“Wow! I love that new asymmetrical haircut. You look five years younger!”
“Yeah, but I can never get it to look as good as they do at the salon.”

“Whoa, have you lost weight? That dress looks fabulous!”
“What about you? Those fringe booties are precious. Where’d you get them?”

“You’ve got to share your bread pudding recipe with me. This is amazing!”
“Oh please. You can’t tell the difference between mine and the store-bought stuff.”

All of these are compliment worthy occasions. Yet all too often, when praise is given, women feel the need to deflect or even reject it. Why do we find it so difficult to graciously accept compliments? When did it become second nature to lavish compliments on others but not believe them when given to us? These are tough questions, but a genuine compliment can always be accepted with poise. If this is something you struggle with—as we all do sometimes—we’re here to help.

The easiest way to accept a compliment is the tried and true “thank you,” but going beyond the “thank you” allows you to capitalize on a compliment.
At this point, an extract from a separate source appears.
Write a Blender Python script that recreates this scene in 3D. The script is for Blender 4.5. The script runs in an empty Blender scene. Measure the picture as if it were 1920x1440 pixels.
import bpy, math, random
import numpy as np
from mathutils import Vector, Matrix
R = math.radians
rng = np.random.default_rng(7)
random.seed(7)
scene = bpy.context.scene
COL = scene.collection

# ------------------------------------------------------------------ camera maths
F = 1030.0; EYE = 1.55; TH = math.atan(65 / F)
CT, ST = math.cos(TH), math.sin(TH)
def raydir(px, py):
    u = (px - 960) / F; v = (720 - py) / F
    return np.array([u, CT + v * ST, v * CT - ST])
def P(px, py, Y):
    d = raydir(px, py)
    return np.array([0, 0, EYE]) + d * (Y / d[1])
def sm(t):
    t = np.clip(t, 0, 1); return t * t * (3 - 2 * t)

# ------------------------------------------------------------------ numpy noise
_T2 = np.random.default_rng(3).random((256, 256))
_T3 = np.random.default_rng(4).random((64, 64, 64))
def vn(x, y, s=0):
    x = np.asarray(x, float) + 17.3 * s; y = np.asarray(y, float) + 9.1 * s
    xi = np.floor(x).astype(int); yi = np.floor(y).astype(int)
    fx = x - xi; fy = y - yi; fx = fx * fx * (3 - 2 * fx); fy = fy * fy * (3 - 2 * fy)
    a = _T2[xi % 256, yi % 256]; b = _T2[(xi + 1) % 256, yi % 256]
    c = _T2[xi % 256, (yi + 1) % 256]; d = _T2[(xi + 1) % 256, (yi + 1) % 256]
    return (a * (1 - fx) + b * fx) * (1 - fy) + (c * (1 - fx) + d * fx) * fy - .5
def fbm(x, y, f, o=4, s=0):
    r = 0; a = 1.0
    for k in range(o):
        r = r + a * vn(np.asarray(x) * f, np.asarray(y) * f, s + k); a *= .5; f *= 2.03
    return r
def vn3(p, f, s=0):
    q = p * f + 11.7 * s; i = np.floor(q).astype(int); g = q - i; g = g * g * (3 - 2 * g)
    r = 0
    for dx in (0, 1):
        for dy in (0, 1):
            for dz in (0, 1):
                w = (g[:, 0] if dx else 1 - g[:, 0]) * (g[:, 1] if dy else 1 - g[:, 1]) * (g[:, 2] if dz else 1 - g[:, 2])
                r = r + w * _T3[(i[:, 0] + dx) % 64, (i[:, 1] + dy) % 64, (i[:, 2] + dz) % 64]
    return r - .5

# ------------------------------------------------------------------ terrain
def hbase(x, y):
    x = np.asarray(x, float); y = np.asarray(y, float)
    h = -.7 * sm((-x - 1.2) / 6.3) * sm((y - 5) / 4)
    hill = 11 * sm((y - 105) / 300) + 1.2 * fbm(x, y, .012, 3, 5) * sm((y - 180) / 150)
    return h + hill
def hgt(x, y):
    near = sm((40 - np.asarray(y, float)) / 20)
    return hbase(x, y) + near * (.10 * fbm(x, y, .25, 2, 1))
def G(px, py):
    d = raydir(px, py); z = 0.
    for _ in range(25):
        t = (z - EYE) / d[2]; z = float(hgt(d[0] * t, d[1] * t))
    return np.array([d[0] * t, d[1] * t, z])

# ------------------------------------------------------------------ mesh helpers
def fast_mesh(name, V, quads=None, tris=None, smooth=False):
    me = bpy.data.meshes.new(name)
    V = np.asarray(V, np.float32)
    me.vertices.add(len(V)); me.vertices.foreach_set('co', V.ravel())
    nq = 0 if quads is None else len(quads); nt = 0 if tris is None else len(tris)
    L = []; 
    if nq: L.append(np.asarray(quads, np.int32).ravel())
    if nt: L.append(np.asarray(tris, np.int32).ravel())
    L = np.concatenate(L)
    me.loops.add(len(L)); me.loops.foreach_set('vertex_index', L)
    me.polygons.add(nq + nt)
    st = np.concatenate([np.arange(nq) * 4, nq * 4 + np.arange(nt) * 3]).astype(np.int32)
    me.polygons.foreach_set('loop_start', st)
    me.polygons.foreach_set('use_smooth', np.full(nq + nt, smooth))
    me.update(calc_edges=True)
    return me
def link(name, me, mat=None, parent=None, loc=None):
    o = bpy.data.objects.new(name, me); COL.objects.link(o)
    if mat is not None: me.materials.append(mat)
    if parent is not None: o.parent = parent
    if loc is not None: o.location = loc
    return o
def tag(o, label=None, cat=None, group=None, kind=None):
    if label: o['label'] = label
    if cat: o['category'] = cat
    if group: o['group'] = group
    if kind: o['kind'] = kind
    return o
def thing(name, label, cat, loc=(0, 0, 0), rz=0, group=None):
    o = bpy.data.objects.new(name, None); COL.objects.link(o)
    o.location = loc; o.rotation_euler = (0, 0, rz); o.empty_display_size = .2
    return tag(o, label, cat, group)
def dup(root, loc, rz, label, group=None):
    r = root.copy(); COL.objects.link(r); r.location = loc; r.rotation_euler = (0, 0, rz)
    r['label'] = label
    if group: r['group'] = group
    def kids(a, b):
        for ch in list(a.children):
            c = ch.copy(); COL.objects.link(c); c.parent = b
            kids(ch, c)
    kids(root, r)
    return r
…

Use the opportunity to foster a relationship or find out more about the other person. JLNO Provisional Taylor Sergeant says, “sometimes I spill the details of where I got my pants, how I’m trying a new hairstyle, whatever. Nowadays I allow compliments to be conversation pieces.” For a different perspective, JLNO Active member Sarah T. Aucoin spoke about her time working with children at ARC of Greater New Orleans. “It was common for the children that I would care for to give me drawings, etc. I would always try and point out my favorite part of the drawing or object, instead of saying just thank you. This usually started a conversation. Using this technique taught them a good way to accept compliments and gifts naturally and gracefully.”

If compliments unnerve you, consider this: when you reject a compliment, the praise-giver may feel insulted by the inference that they are being insincere, which can lead to an awkward exchange. Autumn Campbell, JLNO Provisional, says some women use humility as a way to elicit compliments from their inner circle. She continues, “My hope would be that we could skip the self-deprecation and go straight to accepting the positive affirmation of those who care about and love us.” Still, it’s possible a compliment may highlight someone’s insecurities. Autumn suggests practicing empathy when facing rejection. “I’m aware that the rejection is more a reflection of the rejecter than the complimenter, so I seek to understand their perspective when I receive a response outside of what I was expecting.” Sarah believes we should strive to find the good at the core of any compliment and internalize it, “We should focus less on accepting a compliment and more on appreciating it instead." Taylor concurs, saying, "Not only would this create opportunity for connection with others, but it would naturally allow women to feel good about themselves, whether it’s how they look, carry themselves, or speak.” What a beautiful message for us all.